Leggere questo libro significa fare un viaggio. Prendere per mano, o meglio farsi prendere per mano da Bruno, un bambino di nove anni, e cominciare a camminare. Presto o tardi si arriverà davanti a un recinto. Uno di quei recinti che esistono in tutto il mondo, uno di quelli che ci si augura di non dover mai varcare. Siamo nel 1942 e il padre di Bruno è il comandante di un campo di sterminio. Non sarà dunque difficile comprendere che cosa sia questo recinto di rete metallica, oltre il quale si vede una costruzione in mattoni rossi sormontata da un altissimo camino. Ma sarà amaro e doloroso, com’è doloroso e necessario accompagnare Bruno fino a quel recinto, fino alla sua amicizia con Shmuel, un bambino polacco che sta dall’altro lato della rete, nel recinto, prigioniero. John Boyne ci consegna una storia che dimostra meglio di qualsiasi spiegazione teorica come in una guerra tutti sono vittime, e tra loro quelli a cui viene sempre negata la parola sono proprio i bambini.
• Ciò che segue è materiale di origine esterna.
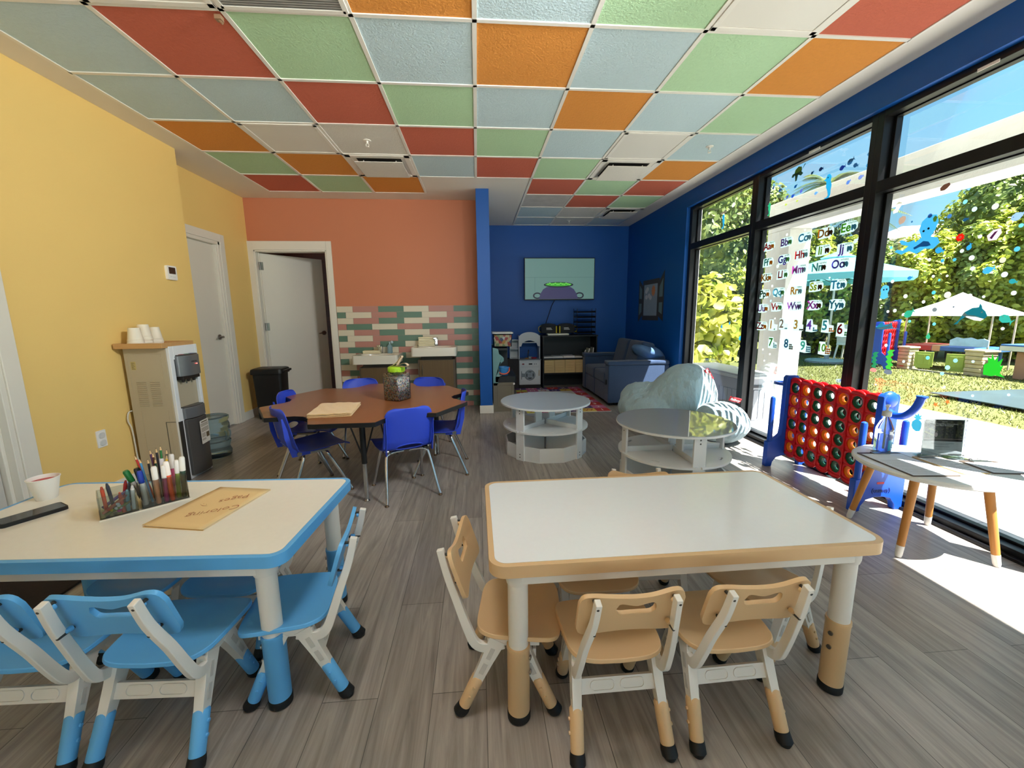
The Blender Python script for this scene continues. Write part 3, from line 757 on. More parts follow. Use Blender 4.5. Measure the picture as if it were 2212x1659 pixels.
# ------------------------------------------------------------------ activity table with six school chairs
tabw = mat('walnut laminate', (132, 82, 50), .3, nz=(3, .12), stretch=(9, 1, 1))
blk = mat('black enamel', (20, 19, 19), .4, nz=(9, .1))
FC = (-.856, 3.34); FZ = .6
t = thing('activity_table', 'brown six-lobed flower table with black edge and legs, ringed by blue chairs', 'table', (FC[0], FC[1], 0))
def fl(r0, rn, sc=1):
    o = []
    for k in range(6):
        a0 = -PI/2+k*PI/3
        pts = [(r0*.995, -.205), (r0*1.003, -.165), (r0, -.1), (r0, 0), (r0, .1), (r0*1.003, .165), (r0*.995, .205)]
        for (x, y) in pts: o.append((x*cos(a0)-y*sin(a0), x*sin(a0)+y*cos(a0)))
        am = a0+PI/6
        for da, rr in ((-.16, .70), (-.1, .655), (0, .635), (.1, .655), (.16, .70)):
            o.append((rr*cos(am+da), rr*sin(am+da)))
    return [(x*sc, y*sc) for x, y in o]
q = MB(); q.prism(fl(.77, .63, .992), FZ-.026, FZ); obj('tabletop', q, tabw, t)
q = MB(); q.prism(fl(.77, .63, 1.0), FZ-.03, FZ-.001, holes=[fl(.77, .63, .985)]); obj('edge_band', q, blk, t, bevel=.004)
for k in range(6):
    a = -PI/2+.12+k*PI/3; 
    if k % 2: continue
    x, y = .585*cos(a), .585*sin(a)
    q = MB(); q.cyl((x, y, FZ-.03), (x, y, .27), .019, n=16)
    tx, ty = -sin(a), cos(a)
    for s in (-1, 1): q.tube([(x+s*tx*.085, y+s*ty*.085, FZ-.03), (x+s*tx*.012, y+s*ty*.012, .33)], .0055, 8)
    q.lathe([(.04, -.004), (.04, 0)], 14, (x, y, FZ-.03))
    lg = obj('leg', q, blk, t)
    q = MB(); q.cyl((x, y, .275), (x, y, .018), .0145, n=14); obj('leg_insert', q, chrome, lg)
    q = MB(); q.lathe([(.018, 0), (.02, .004), (.012, .012), (.006, .02)], 14, (x, y, 0)); obj('glide', q, steel, lg)
shellm = mat('royal blue polypropylene', (46, 72, 190), .38, nz=(5, .04), bump=(300, .06))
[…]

John Boyne (Dublino, 30 aprile 1971) è uno scrittore irlandese.
Dopo aver studiato Trinity College di Dublino, ha frequentato il corso di Scrittura creativa all’Università dell’East Anglia, dove ha guadagnato il premio Curtis Brown; ma già ai tempi del college era riuscito a far pubblicare i suoi lavori.
Boyne ha scritto sette romanzi ed un certo numero di racconti che sono stati pubblicati in varie antologie o trasmesse alla radio o in televisione. Il suo romanzo “Il bambino con il pigiama a righe” è stato al primo posto nella New York Times Best Seller List ed ha venduto più di 5 milioni di copie in tutto il mondo, e da esso è stato tratto un omonimo film nel 2008.